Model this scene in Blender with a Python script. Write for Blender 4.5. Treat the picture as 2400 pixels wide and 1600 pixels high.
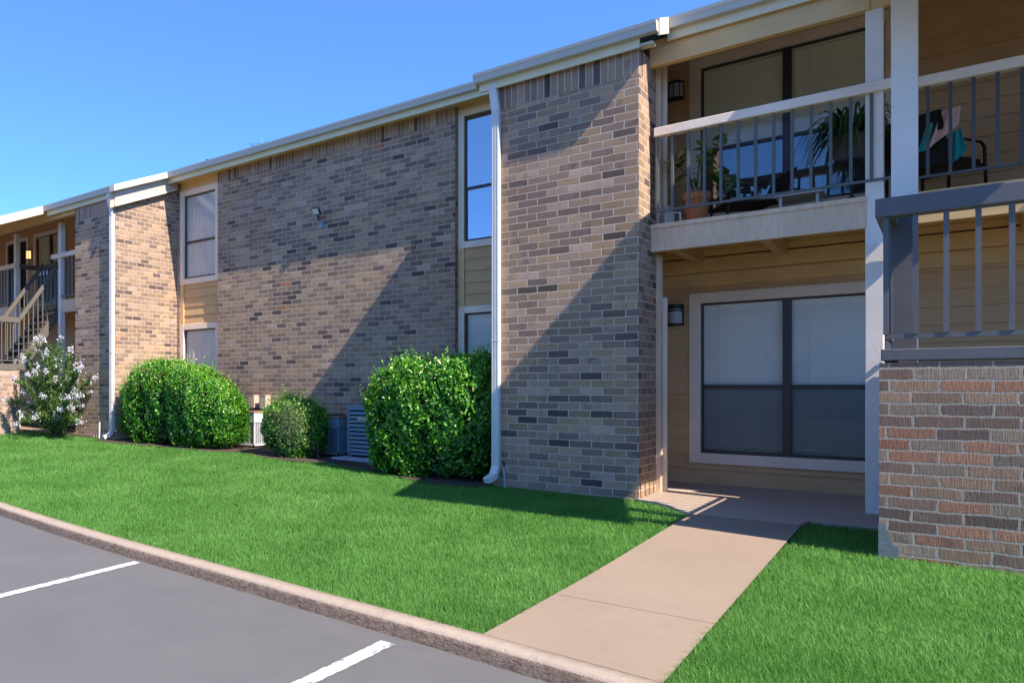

******

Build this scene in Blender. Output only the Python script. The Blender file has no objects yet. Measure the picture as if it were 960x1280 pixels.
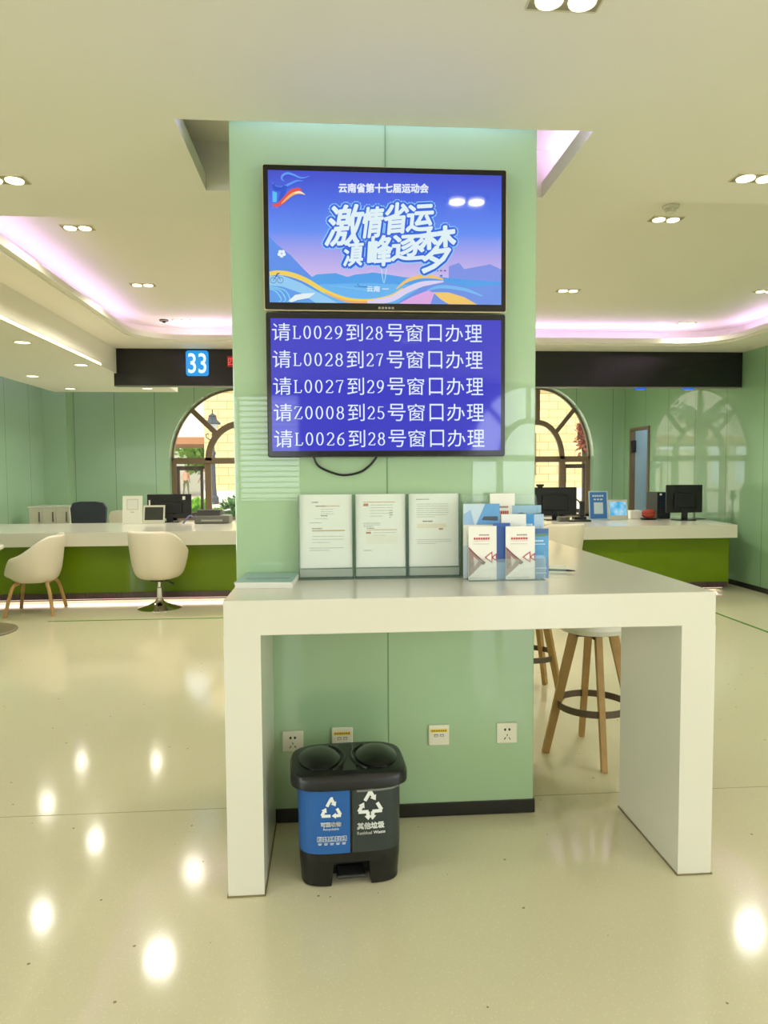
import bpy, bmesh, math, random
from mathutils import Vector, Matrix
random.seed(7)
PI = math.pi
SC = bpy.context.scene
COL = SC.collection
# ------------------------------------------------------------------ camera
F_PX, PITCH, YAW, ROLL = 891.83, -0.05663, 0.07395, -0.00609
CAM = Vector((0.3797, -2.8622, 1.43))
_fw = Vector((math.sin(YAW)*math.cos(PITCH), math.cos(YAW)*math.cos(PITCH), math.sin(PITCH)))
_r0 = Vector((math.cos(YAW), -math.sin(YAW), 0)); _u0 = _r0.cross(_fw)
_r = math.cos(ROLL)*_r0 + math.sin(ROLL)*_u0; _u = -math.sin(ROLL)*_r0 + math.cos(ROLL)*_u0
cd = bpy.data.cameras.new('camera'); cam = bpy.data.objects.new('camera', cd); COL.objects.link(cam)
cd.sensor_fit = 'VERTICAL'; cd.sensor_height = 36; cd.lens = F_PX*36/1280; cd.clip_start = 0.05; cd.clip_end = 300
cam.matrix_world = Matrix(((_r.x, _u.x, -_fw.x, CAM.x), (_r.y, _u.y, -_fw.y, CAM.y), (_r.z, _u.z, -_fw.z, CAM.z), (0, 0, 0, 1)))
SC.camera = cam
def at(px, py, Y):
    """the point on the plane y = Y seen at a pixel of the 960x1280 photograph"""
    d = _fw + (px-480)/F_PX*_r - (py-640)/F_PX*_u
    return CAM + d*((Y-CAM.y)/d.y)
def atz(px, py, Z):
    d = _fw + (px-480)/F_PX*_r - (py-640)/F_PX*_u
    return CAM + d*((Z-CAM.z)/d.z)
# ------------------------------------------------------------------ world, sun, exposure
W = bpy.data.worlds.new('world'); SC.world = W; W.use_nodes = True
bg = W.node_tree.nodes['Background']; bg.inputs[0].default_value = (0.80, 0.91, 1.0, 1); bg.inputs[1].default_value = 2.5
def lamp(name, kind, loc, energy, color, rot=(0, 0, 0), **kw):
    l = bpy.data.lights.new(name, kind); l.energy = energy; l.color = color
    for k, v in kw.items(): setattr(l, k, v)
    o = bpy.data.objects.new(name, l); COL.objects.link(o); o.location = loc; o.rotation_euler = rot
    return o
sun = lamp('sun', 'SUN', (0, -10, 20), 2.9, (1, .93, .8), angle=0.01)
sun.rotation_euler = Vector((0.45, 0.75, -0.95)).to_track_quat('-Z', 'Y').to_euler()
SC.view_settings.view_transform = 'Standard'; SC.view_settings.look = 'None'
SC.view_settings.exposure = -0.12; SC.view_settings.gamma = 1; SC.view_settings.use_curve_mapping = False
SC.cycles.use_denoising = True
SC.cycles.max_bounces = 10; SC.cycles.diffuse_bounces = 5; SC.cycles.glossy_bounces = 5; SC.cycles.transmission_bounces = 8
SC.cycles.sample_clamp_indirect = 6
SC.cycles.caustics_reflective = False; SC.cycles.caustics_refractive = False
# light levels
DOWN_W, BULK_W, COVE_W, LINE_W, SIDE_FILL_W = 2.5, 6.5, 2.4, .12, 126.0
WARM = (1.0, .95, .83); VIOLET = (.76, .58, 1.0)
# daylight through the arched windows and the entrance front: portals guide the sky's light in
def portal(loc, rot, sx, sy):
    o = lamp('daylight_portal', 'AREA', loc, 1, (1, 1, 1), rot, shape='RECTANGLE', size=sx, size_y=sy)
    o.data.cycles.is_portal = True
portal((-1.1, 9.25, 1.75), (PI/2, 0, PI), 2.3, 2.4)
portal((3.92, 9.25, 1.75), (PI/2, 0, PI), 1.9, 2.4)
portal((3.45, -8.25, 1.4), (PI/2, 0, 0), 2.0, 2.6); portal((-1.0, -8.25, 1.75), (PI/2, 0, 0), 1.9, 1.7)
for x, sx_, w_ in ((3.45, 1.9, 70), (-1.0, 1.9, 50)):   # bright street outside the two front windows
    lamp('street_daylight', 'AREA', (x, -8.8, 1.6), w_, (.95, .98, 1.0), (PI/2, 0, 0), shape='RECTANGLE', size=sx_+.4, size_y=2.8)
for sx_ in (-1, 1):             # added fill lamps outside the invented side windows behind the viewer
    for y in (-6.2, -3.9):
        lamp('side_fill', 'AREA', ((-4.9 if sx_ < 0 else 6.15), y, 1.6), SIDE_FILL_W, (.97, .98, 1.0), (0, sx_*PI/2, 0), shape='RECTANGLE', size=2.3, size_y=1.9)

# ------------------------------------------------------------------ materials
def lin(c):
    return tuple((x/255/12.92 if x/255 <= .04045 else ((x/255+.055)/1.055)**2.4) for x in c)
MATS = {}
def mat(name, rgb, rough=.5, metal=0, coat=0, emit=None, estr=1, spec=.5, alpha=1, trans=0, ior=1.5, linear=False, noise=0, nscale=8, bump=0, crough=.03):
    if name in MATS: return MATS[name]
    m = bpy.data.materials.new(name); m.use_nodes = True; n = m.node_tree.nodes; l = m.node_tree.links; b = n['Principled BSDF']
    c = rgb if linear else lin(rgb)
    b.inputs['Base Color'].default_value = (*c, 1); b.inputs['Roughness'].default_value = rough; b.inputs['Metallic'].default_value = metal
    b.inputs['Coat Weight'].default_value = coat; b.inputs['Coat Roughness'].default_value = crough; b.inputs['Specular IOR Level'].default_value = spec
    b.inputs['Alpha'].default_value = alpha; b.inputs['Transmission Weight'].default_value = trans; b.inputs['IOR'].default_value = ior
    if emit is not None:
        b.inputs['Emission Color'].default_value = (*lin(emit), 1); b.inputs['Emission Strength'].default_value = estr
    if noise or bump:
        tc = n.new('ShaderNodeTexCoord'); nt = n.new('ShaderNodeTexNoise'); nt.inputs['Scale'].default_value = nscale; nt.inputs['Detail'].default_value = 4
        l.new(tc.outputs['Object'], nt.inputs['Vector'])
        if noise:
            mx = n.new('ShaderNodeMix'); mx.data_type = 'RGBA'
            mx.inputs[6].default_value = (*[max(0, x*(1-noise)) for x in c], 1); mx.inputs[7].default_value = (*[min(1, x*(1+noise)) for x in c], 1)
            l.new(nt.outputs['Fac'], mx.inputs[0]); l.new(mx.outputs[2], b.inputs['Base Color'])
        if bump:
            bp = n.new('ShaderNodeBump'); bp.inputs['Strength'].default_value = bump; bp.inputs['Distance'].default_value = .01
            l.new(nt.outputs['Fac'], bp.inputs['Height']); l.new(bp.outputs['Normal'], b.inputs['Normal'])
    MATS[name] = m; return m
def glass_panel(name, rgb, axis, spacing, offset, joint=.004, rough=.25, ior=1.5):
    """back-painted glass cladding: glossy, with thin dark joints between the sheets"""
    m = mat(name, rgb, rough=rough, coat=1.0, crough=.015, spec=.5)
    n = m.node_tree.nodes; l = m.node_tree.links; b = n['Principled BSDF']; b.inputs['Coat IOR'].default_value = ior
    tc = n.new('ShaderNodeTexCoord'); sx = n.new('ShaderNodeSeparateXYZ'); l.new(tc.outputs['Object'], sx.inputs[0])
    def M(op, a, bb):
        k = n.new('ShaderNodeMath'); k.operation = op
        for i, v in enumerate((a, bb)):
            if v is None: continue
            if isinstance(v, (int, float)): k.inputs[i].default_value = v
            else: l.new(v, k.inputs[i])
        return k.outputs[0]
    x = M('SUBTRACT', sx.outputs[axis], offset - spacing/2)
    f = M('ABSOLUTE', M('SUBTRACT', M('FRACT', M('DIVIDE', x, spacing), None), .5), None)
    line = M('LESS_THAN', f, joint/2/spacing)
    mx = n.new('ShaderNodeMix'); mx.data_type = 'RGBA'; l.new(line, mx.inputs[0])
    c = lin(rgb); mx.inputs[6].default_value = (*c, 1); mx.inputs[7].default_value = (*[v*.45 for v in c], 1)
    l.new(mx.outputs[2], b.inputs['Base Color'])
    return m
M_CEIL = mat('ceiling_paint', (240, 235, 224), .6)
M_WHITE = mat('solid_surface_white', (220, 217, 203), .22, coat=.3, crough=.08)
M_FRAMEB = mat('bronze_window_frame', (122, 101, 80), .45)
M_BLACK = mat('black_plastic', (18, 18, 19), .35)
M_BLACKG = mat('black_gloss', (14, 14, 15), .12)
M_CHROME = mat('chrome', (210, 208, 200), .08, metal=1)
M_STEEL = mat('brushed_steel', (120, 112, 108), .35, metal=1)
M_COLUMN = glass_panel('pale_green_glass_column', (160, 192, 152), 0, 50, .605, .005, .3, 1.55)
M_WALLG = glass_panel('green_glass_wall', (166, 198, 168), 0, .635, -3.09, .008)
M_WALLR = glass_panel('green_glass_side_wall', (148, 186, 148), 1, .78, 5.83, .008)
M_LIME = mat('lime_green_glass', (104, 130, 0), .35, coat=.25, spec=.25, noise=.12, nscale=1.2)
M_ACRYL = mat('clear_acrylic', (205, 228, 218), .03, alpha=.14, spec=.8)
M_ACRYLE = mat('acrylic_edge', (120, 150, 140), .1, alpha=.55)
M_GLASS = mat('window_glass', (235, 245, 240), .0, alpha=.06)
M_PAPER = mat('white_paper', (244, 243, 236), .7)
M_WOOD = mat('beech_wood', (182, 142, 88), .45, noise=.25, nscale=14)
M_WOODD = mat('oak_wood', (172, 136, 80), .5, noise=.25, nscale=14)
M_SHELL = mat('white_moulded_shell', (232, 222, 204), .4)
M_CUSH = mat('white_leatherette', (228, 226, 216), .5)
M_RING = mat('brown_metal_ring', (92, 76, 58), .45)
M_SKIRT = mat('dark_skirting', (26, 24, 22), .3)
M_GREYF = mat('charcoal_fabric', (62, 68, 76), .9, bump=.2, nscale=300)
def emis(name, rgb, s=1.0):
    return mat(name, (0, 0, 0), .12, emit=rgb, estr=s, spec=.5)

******

* Given problem:
Which lines include the word "with"? List them all.

* Exercise answer:
Model this scene in Blender with a Python script. Write for Blender 4.5. Treat the picture as 2400 pixels wide and 1600 pixels high.
    """back-painted glass cladding: glossy, with thin dark joints between the sheets"""